One theoretical option would be to put Tirico in the Sunday Night Football studio telecast. While this wouldn’t be the greatest consolation prize for him given that he signed on to call the games on the field, at least he wouldn’t be wearing an invisibility cloak. NBC has Bob Costas and Dan Patrick on their studio coverage now. They could move Costas to Thursday nights, giving him a break after the grueling Olympics, and free him up to fully consume the baseball playoffs (and, if the stars aligned, perhaps call the NLDS games on MLB Network).

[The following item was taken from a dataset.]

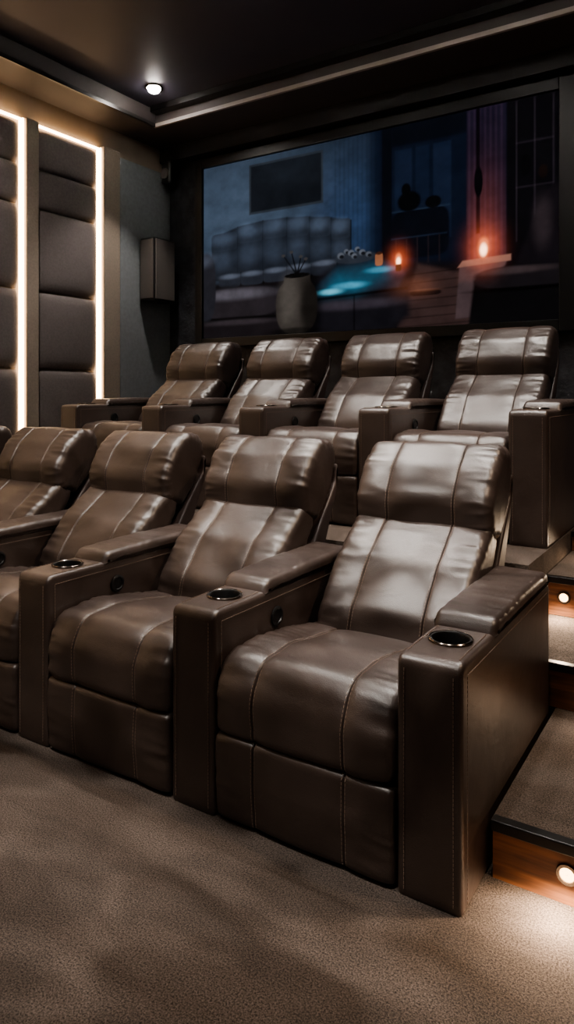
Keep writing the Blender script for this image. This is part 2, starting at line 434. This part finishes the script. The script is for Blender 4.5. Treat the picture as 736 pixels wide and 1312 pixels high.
def rrect(cu,cv,ru,rv,soft=0.1,p=4):
    r=(np.abs((U-cu)/ru)**p+np.abs((V-cv)/rv)**p)**(1/p); return ss((1-r)/soft+0.5)
def glow(cu,cv,ru,rv): return np.exp(-(((U-cu)/ru)**2+((V-cv)/rv)**2))
img[:]=L3((56,66,80))
img*= (0.22+0.85*np.exp(-((U-0.10)/0.34)**2))[...,None]
img*= (0.50+0.65*np.exp(-((V-0.72)/0.38)**2))[...,None]
add(glow(0.50,0.55,0.12,0.35),(18,40,72),0.7)
paint(rect(0.545,0.2,1.05,1.05,0.10),(11,18,32),0.9)
for k in range(12): shade(rect(0.44+k*0.013,0.30,0.444+k*0.013,1.05,0.012),0.82)
paint(rect(0.575,0.28,0.602,1.05,0.010),(7,10,17)); paint(rect(0.602,0.90,0.80,1.05,0.02),(8,12,20))
for a,b,c in ((0.61,0.655,0.7),(0.665,0.70,0.5),(0.71,0.755,0.9)): add(rect(a,0.42,b,0.88,0.012)*(0.4+V*0.6),(24,32,50),c*0.6)
paint(rect(0.165,0.685,0.405,0.965,0.007),(42,47,54)); paint(rect(0.171,0.698,0.399,0.953,0.006),(19,22,27))
add(rect(0.171,0.698,0.399,0.953,0.02)*(0.5+smooth_noise(7,8)),(22,26,32),0.6)
paint(poly([(0.0,-0.1),(1.1,-0.1),(1.1,0.22),(0.6,0.34),(0.4,0.36),(-0.1,0.3)],0.05),(20,17,20))
paint(poly([(0.60,-0.1),(0.82,-0.1),(0.79,0.24),(0.67,0.31)],0.03),(52,39,38))
for k in range(7): shade(poly([(0.61,0.00+k*0.042),(0.80,0.012+k*0.042),(0.80,0.018+k*0.042),(0.61,0.006+k*0.042)],0.006),0.55)
# sectional sofa back: smooth tall cushions, one headrest crease
edges=[0.030,0.125,0.212,0.292,0.364,0.430,0.488]
tops=[0.585,0.628,0.642,0.638,0.622,0.600,0.572]
for a,b,t0,t1 in zip(edges[:-1],edges[1:],tops[:-1],tops[1:]):
    bt=0.35
    paint(poly([(a,bt-0.02),(b,bt-0.02),(b,t1),(a,t0)],0.014),(31,35,43))
    m=(a+b)/2; w=(b-a)/2; t=(t0+t1)/2
    for lo,hi_,c,hl in ((t-0.105,t-0.002,(37,42,51),0.55),(bt,t-0.112,(31,35,43),0.32)):
        paint(rrect(m,(lo+hi_)/2,w*1.0,(hi_-lo)/2,0.18,6),c)
        add(ell(m-w*0.15,hi_-(hi_-lo)*0.32,w*0.80,(hi_-lo)*0.34,1.5),(66,76,92),hl)
    shade(rect(b-0.0020,bt-0.02,b+0.0020,t1,0.006),0.40)
for k in range(5):
    a=0.06+k*0.078; paint(rrect(a+0.036,0.325+0.004*k,0.040,0.040,0.15,4),(37,40,48)); add(ell(a+0.036,0.350+0.004*k,0.032,0.014,1.3),(84,90,102),0.6)
    shade(rect(a+0.074,0.285,a+0.077,0.37,0.006),0.3)
paint(poly([(-0.1,-0.1),(0.31,-0.1),(0.33,0.18),(0.27,0.285),(0.05,0.30),(-0.1,0.32)],0.03),(21,19,22))
paint(rrect(0.125,0.195,0.150,0.085,0.12,3.2),(38,34,38)); add(ell(0.11,0.245,0.12,0.030,1.3),(86,84,92),0.6)
shade(ell(0.125,0.105,0.16,0.012,1.0),0.3)
paint(rrect(0.135,0.045,0.155,0.055,0.12,3),(25,21,24)); add(ell(0.12,0.085,0.12,0.016,1.3),(60,54,58),0.5)
paint(rrect(0.0,0.30,0.045,0.20,0.15,3),(34,34,40)); add(ell(0.0,0.46,0.04,0.04,1.3),(70,76,88),0.5)
# ottoman with blue sheen
paint(poly([(0.335,-0.02),(0.60,0.0),(0.648,0.06),(0.650,0.24),(0.60,0.335),(0.44,0.345),(0.335,0.25)],0.05),(22,21,26))
paint(poly([(0.345,0.19),(0.62,0.205),(0.640,0.27),(0.595,0.335),(0.45,0.345)],0.03),(27,35,46))
add(poly([(0.385,0.19),(0.50,0.19),(0.60,0.285),(0.555,0.325),(0.45,0.30)],0.12)*(0.75+smooth_noise(18,14)),(34,84,104),0.65)
add(ell(0.425,0.210,0.035,0.014,1.3),(110,190,210),0.6); add(ell(0.485,0.235,0.045,0.016,1.3),(80,160,185),0.5); add(ell(0.57,0.300,0.035,0.014,1.3),(80,150,175),0.5)
shade(poly([(0.34,0.165),(0.645,0.190),(0.645,0.203),(0.34,0.178)],0.010),0.3)
add(ell(0.49,0.135,0.13,0.025,1.3),(60,54,62),0.6); shade(rect(0.495,0.0,0.499,0.18,0.008),0.4)
paint(ell(0.50,0.375,0.060,0.030,0.25),(44,48,56))
for cu,cv,r in ((0.458,0.392,0.010),(0.474,0.412,0.007),(0.488,0.402,0.009),(0.506,0.418,0.007),(0.520,0.398,0.009),(0.538,0.385,0.008),(0.497,0.384,0.008)):
    paint(ell(cu,cv,r,r*1.7,0.5),(80,84,92)); paint(ell(cu+0.003,cv-0.006,r*0.7,r*1.0,0.6),(24,25,30))
paint(rrect(0.567,0.352,0.011,0.032,0.2,4),(140,92,68)); paint(ell(0.567,0.383,0.010,0.007,0.4),(60,34,24))
# stone pot with twigs
paint(rrect(0.322,0.150,0.066,0.150,0.06,2.6),(50,46,43)); paint(poly([(0.276,0.22),(0.372,0.22),(0.364,0.318),(0.284,0.318)],0.012),(52,48,45))
add(ell(0.297,0.18,0.030,0.13,1.3),(78,74,70),0.5); shade(ell(0.368,0.14,0.030,0.18,0.9),0.35)
paint(ell(0.324,0.316,0.040,0.013,0.2),(12,11,12)); shade(ell(0.322,0.016,0.08,0.018,0.8),0.4)
for x1,y1 in ((0.280,0.43),(0.306,0.445),(0.336,0.415),(0.352,0.40)): paint(poly([(0.322,0.316),(0.327,0.316),(x1+0.002,y1),(x1-0.001,y1)],0.006),(12,11,13)); paint(ell(x1,y1,0.006,0.008,0.6),(58,56,56))
paint(rrect(0.675,0.46,0.075,0.12,0.1,5),(9,12,20)); paint(rect(0.602,0.572,0.752,0.580,0.006),(32,42,58)); paint(rect(0.60,0.44,0.745,0.447,0.006),(26,34,48))
paint(ell(0.648,0.62,0.030,0.05,0.3),(5,6,9)); paint(ell(0.640,0.68,0.012,0.03,0.4),(5,6,9)); paint(ell(0.710,0.60,0.020,0.03,0.3),(6,7,10))
for k in range(5): paint(rect(0.612+k*0.028,0.31,0.615+k*0.028,0.44,0.005),(34,27,31))
paint(rect(0.792,0.28,0.885,1.05,0.012),(26,22,36))
for k in range(7): add(rect(0.796+k*0.0125,0.28,0.801+k*0.0125,1.05,0.008),(40,27,38),0.5)
add(glow(0.835,0.42,0.040,0.24)*rect(0.792,0.28,0.885,1.05,0.012),(140,72,52),0.36)
shade(rect(0.815,0.42,0.824,1.05,0.008),0.25); paint(ell(0.820,0.66,0.010,0.07,0.3),(7,6,10))
paint(rect(0.885,-0.1,1.1,1.1,0.012),(11,10,14))
for a in (0.905,0.945,0.985): add(rect(a,0.36,a+0.004,1.0,0.006),(40,34,40),0.6)
for bb in (0.80,0.60): add(rect(0.905,bb,0.988,bb+0.008,0.006),(40,34,40),0.5)
paint(ell(0.927,0.70,0.012,0.05,0.3),(6,6,8)); paint(ell(0.965,0.66,0.010,0.03,0.3),(22,14,12))
paint(poly([(0.765,0.03),(0.845,0.04),(0.885,0.28),(0.775,0.275)],0.010),(66,54,56)); add(poly([(0.770,0.20),(0.87,0.21),(0.885,0.28),(0.775,0.275)],0.03),(60,34,26),0.5)
paint(poly([(0.770,0.27),(0.895,0.28),(0.895,0.31),(0.782,0.30)],0.008),(120,88,78))
paint(poly([(0.79,-0.1),(1.1,-0.1),(1.1,0.30),(0.90,0.27),(0.81,0.20)],0.02),(11,10,12))
paint(rrect(0.925,0.205,0.115,0.050,0.15,3),(25,22,25)); add(ell(0.90,0.235,0.08,0.016,1.3),(70,58,58),0.5); shade(ell(0.92,0.15,0.12,0.010,0.9),0.3)
paint(poly([(0.905,0.26),(0.955,0.52),(0.985,0.60),(1.1,0.60),(1.1,0.24)],0.02),(19,16,20)); add(ell(0.963,0.44,0.020,0.11,1.3),(50,42,44),0.5)
paint(rrect(0.690,0.165,0.040,0.014,0.2,3),(14,12,15)); add(ell(0.69,0.178,0.035,0.006,1.2),(90,60,46),0.5)
for fu,fv,s in ((0.832,0.350,1.0),(0.620,0.338,0.70)):
    add(glow(fu,fv,0.034*s,0.085*s),(230,110,70),0.55)
    paint(ell(fu,fv,0.012*s,0.044*s,0.9),(255,140,90)); add(ell(fu,fv-0.008,0.008*s,0.028*s,0.9),(255,225,190),1.6)
paint(rrect(0.620,0.300,0.008,0.018,0.3,4),(110,60,40))
add(glow(0.655,0.20,0.05,0.05),(120,72,50),0.5)
mot=1+0.30*smooth_noise(26,16)+0.18*smooth_noise(70,44)+0.08*smooth_noise(180,100)
img=np.clip(img*mot[...,None],0,3)
verts=[(SX0+(SX1-SX0)*i/(NU-1),SY,SZ0+(SZ1-SZ0)*j/(NV-1)) for i in range(NU) for j in range(NV)]
faces=[(i*NV+j,(i+1)*NV+j,(i+1)*NV+j+1,i*NV+j+1) for i in range(NU-1) for j in range(NV-1)]
m,n,l,b=new_mat('screen_picture')
at=n.new('ShaderNodeAttribute'); at.attribute_name='film'
b.inputs['Base Color'].default_value=(0.004,0.004,0.004,1); b.inputs['Roughness'].default_value=0.9; b.inputs['Specular IOR Level'].default_value=0.05
l.new(at.outputs['Color'],b.inputs['Emission Color']); b.inputs['Emission Strength'].default_value=1.25
m.cycles.emission_sampling='NONE'
e=bpy.data.objects.new('projection_screen',None); COL.objects.link(e)
so=obj_from('screen_surface',verts,faces,[m],parent=e,smooth=False)
ca=so.data.color_attributes.new('film','FLOAT_COLOR','POINT')
rgba=np.concatenate([img.reshape(-1,3),np.ones((NU*NV,1))],1).astype(np.float32)
ca.data.foreach_set('color',rgba.ravel())
bw=0.085
box('screen_backing',SX0-bw,SX1+0.14,SY+0.004,YB-0.001,SZ0-bw,SZ1+bw,M_BLACK,parent=e)
box('frame_left',SX0-bw,SX0,SY-0.03,SY+0.004,SZ0-bw,SZ1+bw,M_BLACK,0.005,parent=e)
box('frame_right',SX1,SX1+0.14,SY-0.03,SY+0.004,SZ0-bw,SZ1+bw,M_BLACK,0.005,parent=e)
box('frame_top',SX0,SX1,SY-0.03,SY+0.004,SZ1,SZ1+bw,M_BLACK,0.005,parent=e)
box('frame_bottom',SX0,SX1,SY-0.03,SY+0.004,SZ0-bw,SZ0,M_BLACK,0.005,parent=e)

# ------------------------------------------------------------------ lights
def downlight_or_fill(x,y,power,size=80,blend=0.5,tilt=(0,0),col=(1,0.94,0.87),soft=0.05,gobo=0):  # real downlights and added unseen fill spots share this fixture
    e=bpy.data.objects.new('ceiling_downlight_or_fill',None); COL.objects.link(e); e.location=(x,y,ZC)
    lathe('trim_ring',[(0.056,-0.001),(0.060,-0.012),(0.074,-0.012),(0.078,-0.001)],36,M_CHROME,axis='Z',parent=e,cap=False)
    lathe('lens',[(0.056,-0.001),(0.054,-0.016),(0.046,-0.032),(0.030,-0.044),(0.012,-0.049),(0.001,-0.050)],32,M_DOWN,axis='Z',parent=e,cap=False)
    ld=bpy.data.lights.new('lamp','SPOT'); ld.energy=power; ld.color=col; ld.spot_size=math.radians(size); ld.spot_blend=blend; ld.shadow_soft_size=soft
    if gobo:   # noise gobo added to break the beam into uneven floor pools
        ld.use_nodes=True; nt=ld.node_tree; em=nt.nodes['Emission']
        tc=nt.nodes.new('ShaderNodeTexCoord'); mp=nt.nodes.new('ShaderNodeMapping'); mp.inputs['Scale'].default_value=(1.0,2.4,1); mp.inputs['Location'].default_value=(gobo*1.7,gobo*3.1,0); mp.inputs['Rotation'].default_value=(0,0,0.6)
        nz=nt.nodes.new('ShaderNodeTexNoise'); nz.inputs['Scale'].default_value=6.8; nz.inputs['Detail'].default_value=2; nz.inputs['Distortion'].default_value=0.9
        mr=nt.nodes.new('ShaderNodeMapRange'); mr.inputs['From Min'].default_value=0.46; mr.inputs['From Max'].default_value=0.56; mr.inputs['To Min'].default_value=0.16; mr.inputs['To Max'].default_value=1.7; mr.interpolation_type='SMOOTHSTEP'
        nt.links.new(tc.outputs['Normal'],mp.inputs['Vector']); nt.links.new(mp.outputs['Vector'],nz.inputs['Vector']); nt.links.new(nz.outputs['Fac'],mr.inputs['Value']); nt.links.new(mr.outputs['Result'],em.inputs['Strength'])
    o=bpy.data.objects.new('lamp',ld); COL.objects.link(o); o.parent=e; o.location=(0,0,-0.09-soft); o.rotation_euler=(math.radians(tilt[0]),math.radians(tilt[1]),0)
downlight_or_fill(-4.1,4.33,110)
for x in (-3.3,-2.1,-0.9): downlight_or_fill(x,2.5,150,62,0.5,(5,0))
for x in (-2.6,-1.4,-0.3): downlight_or_fill(x,3.75 if x>-2 else 3.4,150)
downlight_or_fill(-3.6,2.2,110,90,0.7,(10,38))  # unseen wall-wash fill, added to brighten the acoustic panels
downlight_or_fill(-2.2,0.5,215,92,0.5,(6,0),gobo=1,soft=0.02)  # unseen patterned spot, added to dapple the front floor
downlight_or_fill(-0.5,0.45,205,92,0.5,(6,0),gobo=2,soft=0.02)  # second added unseen spot for the floor dapple
downlight_or_fill(1.15,2.1,210,70,0.6,(0,32),col=(1,0.74,0.52))  # unseen warm fill, added to light the outer arm face and steps
downlight_or_fill(-0.9,-1.2,40,90,0.8,(28,10),soft=0.10)  # unseen soft fill, added behind the camera for the chair fronts

w=bpy.data.worlds.new('world'); scene.world=w; w.use_nodes=True
w.node_tree.nodes['Background'].inputs['Color'].default_value=(0.02,0.018,0.016,1)
scene.view_settings.look='AgX - Medium High Contrast'

# ------------------------------------------------------------------ camera
cd=bpy.data.cameras.new('camera'); cam=bpy.data.objects.new('camera',cd); COL.objects.link(cam)
cam.location=(0,0,1.30); cam.rotation_euler=(math.radians(90),0,math.radians(32.7))
cd.sensor_fit='VERTICAL'; cd.sensor_height=24; cd.lens=24*900/1312; cd.shift_y=-151/1312
cd.clip_start=0.05
scene.camera=cam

If Tirico, Costas, and NBC all wanted this to happen, would the NFL allow it, or would they drag their feet again? Tirico did not respond to a message seeking comment, and NBC declined to comment for this story. So far, Tirico has not said anything since the demotion, except for this quick, blunt exchange with Dan Patrick:

Would Tirico ever try to tackle the English Premiership? Last year NBC signed a gigantic new deal with the EPL that runs through the 2021-22 season. Tirico hosted ESPN’s Euro 2016 coverage this summer and the World Cup in 2014; in the studio, NBC already has Rebecca Lowe and Arlo White, who are very good. Would it make sense for Tirico to call EPL games? This turned out to be a disaster for Fox and Gus Johnson. However, Tirico is certainly more understated and therefore naturally appealing to core soccer audiences. Still, NBC has catered to this core demographic for several years now, and its coverage is very English, and throwing Tirico into it would be an immense challenge — and risk — to say the least.

Tirico was already slated to be a part of the network’s golf coverage. Beyond that, there’s the Triple Crown, Nascar, Notre Dame, and some Atlantic-10 college basketball games. Will Tirico be involved in any of those?

The Olympics are a few weeks every two years, and do not appear as though they’ll be the singularly galvanizing event they used to be going forward, especially when you consider time zone issues at the next three in Korea, Japan, and China.

Whatever the case may be, it will be interesting to see what NBC does with Tirico’s time, at the very least in between now and Super Bowl LII in early 2018, when Al Michaels’ contract is up.